_GIVEN REQUEST:_
Everything in the listing except the pictures should be written out exactly.

_STORED DATA:_
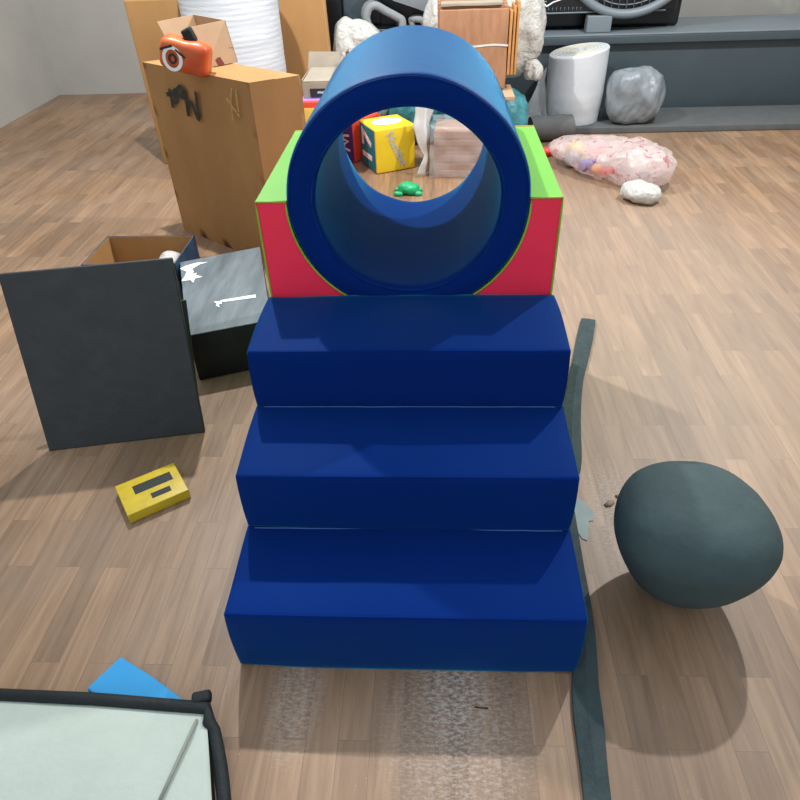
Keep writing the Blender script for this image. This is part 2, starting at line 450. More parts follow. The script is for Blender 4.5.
# ------------------------------------------------------------------ arch block and tunnel
ZT = z3 + 0.2760; CZ = 0.8413; RO = 0.3165; RI = 0.2407; YB = y3+0.004; YE = YB+0.630
def arch_rings(rc, k=56):
    """matching inner (notch) and outer (block outline) points, from the right rim round the bottom to the left rim"""
    a0 = math.asin((ZT-CZ)/rc); A_ = [a0-(math.pi+2*a0)*i/k for i in range(k+1)]
    ac = math.atan2(-CZ, W)
    A_ = sorted(set([round(a, 6) for a in A_] + [round(ac, 6), round(-math.pi-ac, 6)]), reverse=True)
    I, O = [], []
    for n_, a in enumerate(A_):
        I.append((rc*math.cos(a), CZ+rc*math.sin(a)))
        c_, s_ = math.cos(a), math.sin(a)
        if n_ == 0: O.append((W, ZT)); continue
        if n_ == len(A_)-1: O.append((-W, ZT)); continue
        t = min(W/abs(c_) if abs(c_) > 1e-9 else 1e9, CZ/(-s_) if s_ < -1e-9 else 1e9)
        O.append((t*c_, max(0.0, min(ZT, CZ+t*s_))))
    return I, O
def arch_solid(rc, ya, yb):
    I, O = arch_rings(rc); bm = bmesh.new()
    mk = lambda P, y: [bm.verts.new((x, y, z)) for x, z in P]
    ia, oa, ib, ob_ = mk(I, ya), mk(O, ya), mk(I, yb), mk(O, yb)
    n = len(I)
    for i in range(n-1):
        bm.faces.new((ia[i], ia[i+1], oa[i+1], oa[i])); bm.faces.new((ib[i], ob_[i], ob_[i+1], ib[i+1]))
        bm.faces.new((ia[i], ib[i], ib[i+1], ia[i+1])); bm.faces.new((oa[i], oa[i+1], ob_[i+1], ob_[i]))
    for q in (0, n-1): bm.faces.new((ia[q], oa[q], ob_[q], ib[q]))
    return bm
ab = thing('arch_block', 'red and lime green foam block with a round hollow cradling the blue tunnel', 'foam block', (0, (YB+YE)/2, 0))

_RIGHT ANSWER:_
Keep writing the Blender script for this image. This is part 2, starting at line 450. More parts follow. The script is for Blender 4.5.
# ------------------------------------------------------------------ arch block and tunnel
ZT = z3 + 0.2760; CZ = 0.8413; RO = 0.3165; RI = 0.2407; YB = y3+0.004; YE = YB+0.630
def arch_rings(rc, k=56):
    """matching inner (notch) and outer (block outline) points, from the right rim round the bottom to the left rim"""
    a0 = math.asin((ZT-CZ)/rc); A_ = [a0-(math.pi+2*a0)*i/k for i in range(k+1)]
    ac = math.atan2(-CZ, W)
    A_ = sorted(set([round(a, 6) for a in A_] + [round(ac, 6), round(-math.pi-ac, 6)]), reverse=True)
    I, O = [], []
    for n_, a in enumerate(A_):
        I.append((rc*math.cos(a), CZ+rc*math.sin(a)))
        c_, s_ = math.cos(a), math.sin(a)
        if n_ == 0: O.append((W, ZT)); continue
        if n_ == len(A_)-1: O.append((-W, ZT)); continue
        t = min(W/abs(c_) if abs(c_) > 1e-9 else 1e9, CZ/(-s_) if s_ < -1e-9 else 1e9)
        O.append((t*c_, max(0.0, min(ZT, CZ+t*s_))))
    return I, O
def arch_solid(rc, ya, yb):
    I, O = arch_rings(rc); bm = bmesh.new()
    mk = lambda P, y: [bm.verts.new((x, y, z)) for x, z in P]
    ia, oa, ib, ob_ = mk(I, ya), mk(O, ya), mk(I, yb), mk(O, yb)
    n = len(I)
    for i in range(n-1):
        bm.faces.new((ia[i], ia[i+1], oa[i+1], oa[i])); bm.faces.new((ib[i], ob_[i], ob_[i+1], ib[i+1]))
        bm.faces.new((ia[i], ib[i], ib[i+1], ia[i+1])); bm.faces.new((oa[i], oa[i+1], ob_[i+1], ob_[i]))
    for q in (0, n-1): bm.faces.new((ia[q], oa[q], ob_[q], ib[q]))
    return bm
ab = thing('arch_block', 'red and lime green foam block with a round hollow cradling the blue tunnel', 'foam block', (0, (YB+YE)/2, 0))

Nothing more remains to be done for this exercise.